Abu Sayyaf is a particularly brutal group of extremist Muslim kidnappers, and they number only about 60 on this jungle island. So at first glance they made an appropriate target.
That's the problem with deploying 660 American troops based on first glances.
In fact, there's some evidence that the Philippine army itself nurtured Abu Sayyaf in the early 1990s, as a way of splintering a more formidable rebel group. (Marites Vitug and Glenda Gloria explore this issue in their 2000 book on the southern Philippines, "Under the Crescent Moon.")
To get a better sense of Abu Sayyaf, I arranged to meet a few members of the group. The first one I met uses the code name Habib, and he painted a spectacularly unappealing picture of the group: He said that Guillermo Sobero, an American hostage whom Abu Sayyaf killed last year, had pleaded tearfully for his life, but that the leaders beheaded him anyway.
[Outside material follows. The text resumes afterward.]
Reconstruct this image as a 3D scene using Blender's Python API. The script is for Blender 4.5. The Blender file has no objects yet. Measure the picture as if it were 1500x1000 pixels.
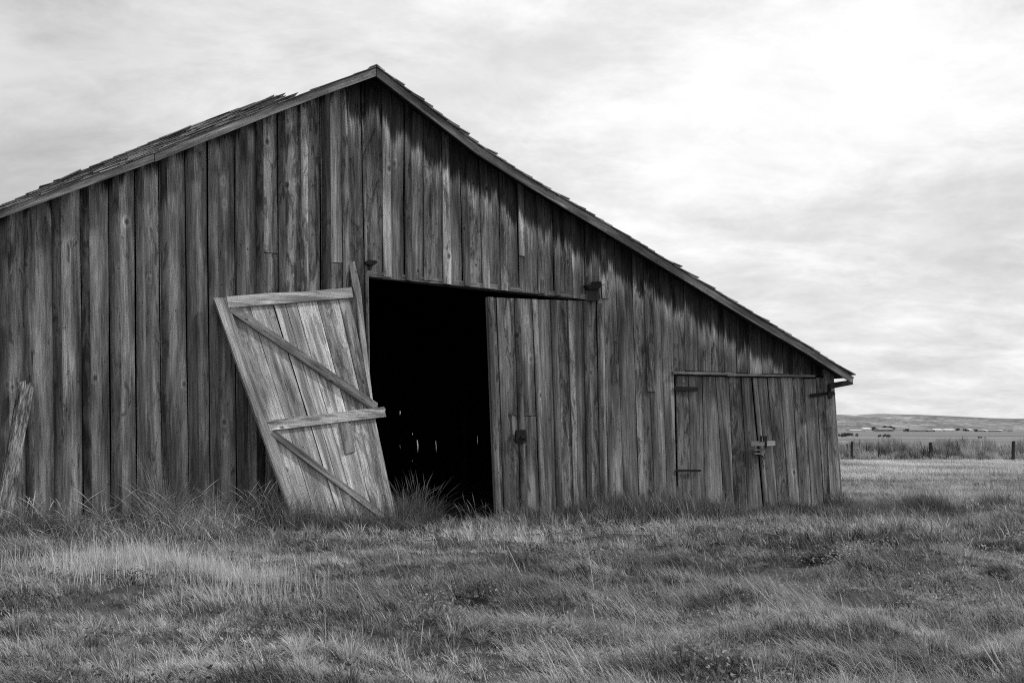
import bpy, math, random
import numpy as np
from mathutils import Vector
random.seed(7)
rng = np.random.default_rng(11)
SC = bpy.context.scene
COL = SC.collection
R = math.radians

# ------------------------------------------------------------------ camera
F = 1650.0            # focal length in photograph pixels (1500 wide)
HC = 1.5
PITCH = math.atan(130 / F)
cd = bpy.data.cameras.new('camera')
cam = bpy.data.objects.new('camera', cd)
COL.objects.link(cam)
cam.location = (0, 0, HC)
cam.rotation_euler = (math.pi / 2 + PITCH, 0, 0)
cd.sensor_width = 36
cd.lens = 36 * F / 1500
cd.clip_start = 0.1
cd.clip_end = 20000
SC.camera = cam

# ------------------------------------------------------------------ world, sun, exposure
SUN_AZ = R(5)        # from +X towards +Y
SUN_EL = R(44)
w = bpy.data.worlds.new('World')
SC.world = w
w.use_nodes = True
nt = w.node_tree
nt.nodes.clear()


class NG:
    """small node-graph helper"""
    def __init__(s, tree):
        s.t = tree

    def n(s, typ, **kw):
        nd = s.t.nodes.new(typ)
        for k, v in kw.items():
            setattr(nd, k, v)
        return nd

    def put(s, sock, v):
        if isinstance(v, bpy.types.NodeSocket):
            s.t.links.new(v, sock)
        elif v is not None:
            sock.default_value = v

    def m(s, op, a, b=None, c=None, clamp=False):
        nd = s.n('ShaderNodeMath', operation=op, use_clamp=clamp)
        s.put(nd.inputs[0], a)
        if b is not None:
            s.put(nd.inputs[1], b)
        if c is not None:
            s.put(nd.inputs[2], c)
        return nd.outputs[0]

    def vm(s, op, a, b=None):
        nd = s.n('ShaderNodeVectorMath', operation=op)
        s.put(nd.inputs[0], a)
        if b is not None:
            s.put(nd.inputs[1], b)
        return nd.outputs['Value'] if op in ('DOT_PRODUCT', 'LENGTH') else nd.outputs[0]

    def sep(s, v):
        nd = s.n('ShaderNodeSeparateXYZ')
        s.put(nd.inputs[0], v)
        return nd.outputs

    def comb(s, x, y, z=0.0):
        nd = s.n('ShaderNodeCombineXYZ')
        for i, v in enumerate((x, y, z)):
            s.put(nd.inputs[i], v)
        return nd.outputs[0]

    def noise(s, vec, scale=1.0, detail=4.0, rough=0.5, dist=0.0):
        nd = s.n('ShaderNodeTexNoise')
        s.put(nd.inputs['Vector'], vec)
        nd.inputs['Scale'].default_value = scale
        nd.inputs['Detail'].default_value = detail
        nd.inputs['Roughness'].default_value = rough
        nd.inputs['Distortion'].default_value = dist
        return nd.outputs[0]

    def ramp(s, v, a, b, lo=0.0, hi=1.0, smooth=True):
        nd = s.n('ShaderNodeMapRange')
        if smooth:
            nd.interpolation_type = 'SMOOTHSTEP'
        s.put(nd.inputs[0], v)
        for i, x in enumerate((a, b, lo, hi)):
            s.put(nd.inputs[i + 1], x)
        return nd.outputs[0]

    def attr(s, name):
        return s.n('ShaderNodeAttribute', attribute_name=name)

    def grey(s, v):
        nd = s.n('ShaderNodeCombineColor')
        for i in range(3):
            s.put(nd.inputs[i], v)
        return nd.outputs[0]


g = NG(nt)
tc = g.n('ShaderNodeTexCoord').outputs['Generated']
dx, dy, dz = g.sep(tc)
zz = g.m('ADD', g.m('MAXIMUM', dz, 0.0), 0.27)
px_ = g.m('DIVIDE', dx, zz)
py_ = g.m('DIVIDE', dy, zz)
pv = g.comb(px_, py_, 3.7)
n1 = g.noise(pv, 1.05, 10.0, 0.60, 0.25)
n2 = g.noise(g.comb(g.m('MULTIPLY', px_, 0.8), g.m('MULTIPLY', py_, 1.2), 9.1), 3.8, 11.0, 0.64, 0.35)
cl = g.m('ADD', g.m('MULTIPLY', n1, 0.55), g.m('MULTIPLY', n2, 0.45))
cloud = g.ramp(cl, 0.43, 0.61, 0.71, 0.94)
cloud = g.m('ADD', cloud, g.m('MULTIPLY', g.m('SUBTRACT', g.noise(g.comb(px_, py_, 17.0), 5.5, 9.0, 0.62, 0.4), 0.5), 0.42))
# glow of the veiled sun side and the greyer left of the sky
lobe = g.vm('DOT_PRODUCT', tc, (0.10, 0.92, 0.38))
cloud = g.m('ADD', cloud, g.ramp(lobe, 0.90, 0.995, 0.0, 0.07))
left = g.ramp(dx, -0.42, -0.02, 0.77, 1.0)
cloud = g.m('MULTIPLY', cloud, left)
sky = g.n('ShaderNodeTexSky', sky_type='NISHITA')
sky.sun_disc = False
sky.sun_elevation = SUN_EL
sky.sun_rotation = math.pi / 2 - SUN_AZ
bw = g.n('ShaderNodeRGBToBW')
g.put(bw.inputs[0], sky.outputs[0])
clear = g.m('MULTIPLY', bw.outputs[0], 0.10)
cover = g.ramp(cl, 0.25, 0.40, 0.8, 1.0)
mixv = g.m('ADD', g.m('MULTIPLY', cloud, cover), g.m('MULTIPLY', clear, g.m('SUBTRACT', 1.0, cover)))
bg = g.n('ShaderNodeBackground')
g.put(bg.inputs[0], g.grey(mixv))
bg.inputs[1].default_value = 1.0
out = g.n('ShaderNodeOutputWorld')
nt.links.new(bg.outputs[0], out.inputs[0])

sd = bpy.data.lights.new('sun', 'SUN')
sd.energy = 2.6
sd.angle = R(3)
sd.color = (1, 1, 1)
sun = bpy.data.objects.new('sun', sd)
COL.objects.link(sun)
sv = Vector((math.cos(SUN_AZ) * math.cos(SUN_EL), math.sin(SUN_AZ) * math.cos(SUN_EL), math.sin(SUN_EL)))
sun.rotation_euler = sv.to_track_quat('Z', 'Y').to_euler()
sun.location = (20, 5, 30)

SC.view_settings.view_transform = 'Standard'
SC.view_settings.look = 'None'
SC.view_settings.exposure = 0.0
SC.view_settings.gamma = 1.0
SC.view_settings.use_curve_mapping = False
SC.cycles.use_denoising = False
SC.cycles.pixel_filter_type = 'BLACKMAN_HARRIS'
SC.cycles.filter_width = 1.1
SC.cycles.sample_clamp_indirect = 3.0
SC.cycles.max_bounces = 6
SC.cycles.diffuse_bounces = 3

# ------------------------------------------------------------------ pixel -> world maths (real depth in every case)
CP, SP = math.cos(PITCH), math.sin(PITCH)


def ray(px, py):
    a, b = (px - 750) / F, (500 - py) / F
    return Vector((a, CP - b * SP, SP + b * CP))


def ground_pt(px, py, z=0.0):
    d = ray(px, py)
    t = (z - HC) / d.z
    return Vector((d.x * t, d.y * t, z))


def at_depth(px, py, Y):
    d = ray(px, py)
    t = Y / d.y
    return Vector((d.x * t, Y, HC + d.z * t))


TH = math.atan2(6.0, 13.33)
O = ground_pt(1232, 745)
DU = Vector((math.cos(TH), math.sin(TH), 0))
DN = Vector((math.sin(TH), -math.cos(TH), 0))      # outward, towards the viewer


def wall_uz(px, py, off=0.0):
    """point of the plane `off` metres in front of the gable wall seen at (px, py) -> (u, z)"""
    d = ray(px, py)
    c = Vector((0, 0, HC))
    t = ((O - c).dot(DN) + off) / d.dot(DN)
    p = c + d * t
    return (p - O).dot(DU), p.z


def loc(u, w_, z):
    """barn-local coordinates: x along the wall, y into the barn, z up"""
    return Vector((u, -w_, z))


def uw_of(X, Y):
    """numpy world XY -> barn (u, w)"""
    return (X - O.x) * DU.x + (Y - O.y) * DU.y, (X - O.x) * DN.x + (Y - O.y) * DN.y


# ------------------------------------------------------------------ noise for shaping
def _hash(ix, iy, seed):
    n = (ix * 374761393 + iy * 668265263 + seed * 974711) & 0x7fffffff
    n = ((n ^ (n >> 13)) * 1274126177) & 0x7fffffff
    return ((n ^ (n >> 16)) & 0xffff) / 65535.0


def vnoise(x, y, seed=0):
    x = np.asarray(x, dtype=np.float64); y = np.asarray(y, dtype=np.float64)
    ix = np.floor(x).astype(np.int64); iy = np.floor(y).astype(np.int64)
    fx = x - ix; fy = y - iy
    fx = fx * fx * (3 - 2 * fx); fy = fy * fy * (3 - 2 * fy)
    a = _hash(ix, iy, seed); b = _hash(ix + 1, iy, seed)
    c = _hash(ix, iy + 1, seed); d = _hash(ix + 1, iy + 1, seed)
    return (a * (1 - fx) + b * fx) * (1 - fy) + (c * (1 - fx) + d * fx) * fy


def fbm(x, y, seed=0, o=4):
    s = 0; a = 0.5; t = 0
    for k in range(o):
        s = s + a * vnoise(x * 2 ** k, y * 2 ** k, seed + k * 17); t += a; a *= 0.5
    return s / t


# ------------------------------------------------------------------ objects helpers
def tag(o, label=None, cat=None, group=None, kind=None):
    if label: o['label'] = label
    if cat: o['category'] = cat
    if group: o['group'] = group
    if kind: o['kind'] = kind
    return o


def empty(name, l=(0, 0, 0), rz=0.0, parent=None):
    o = bpy.data.objects.new(name, None)
    o.empty_display_size = 0.3
    COL.objects.link(o)
    o.location = l
    o.rotation_euler = (0, 0, rz)
    if parent: o.parent = parent
    return o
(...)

According to Habib, the Abu Sayyaf fighters may slip away by boat to the nearby Sulu islands. Military officers acknowledge that they have no way to stop Abu Sayyaf boats, which are faster than Philippine navy vessels. (Indeed, I visited a navy boat and afterward was tempted to reach into my pocket and lend the crew $10 to buy oars.)
One clue that the American aim in the Philippines is a feel-good declaration of victory more than a defeat of terrorism is that we have no plans to pursue anyone to Sulu. Likewise, we have no plans to mess with the Moro Islamic Liberation Front, which has much stronger ties to terrorism and to al-Qaida, but which has thousands of fighters and is thus more formidable.
My guess is that Abu Sayyaf will soon be wiped out on Basilan -- that was already in the cards before the Americans showed up -- but that the group may become even stronger in Sulu. There it will be inflated by escapees from Basilan, by anger at the American incursion into Muslim territory, and by the prestige that comes from having your group survive an attack by a superpower.
Instead of sending troops to Basilan, where they risk doing more harm than good, the United States should focus on handing over intelligence. As a Philippine military officer puts it: "Fighting them is not the problem; the problem is finding them."
For example, Abu Sayyaf's leader uses a satellite telephone, but a senior Filipino military officer laughed in embarrassment when I asked why the army does not trace the signal; it lacks the technology. The Americans could easily home in on the signal and tell the Philippine army just where in the jungle Abu Sayyaf fighters are hiding.
The irony is that American troops are desperately needed -- not in the Philippines but in Afghanistan. Yet the White House keeps stiffing the interim Afghan leader, Hamid Karzai, as he pleads for troops as part of an international security force to keep that country from disintegrating again.
Instead we're sending soldiers to the southern Philippines -- where they risk making terrorism worse. That's what comes of White House decisions to deploy troops in places no one there has ever heard of.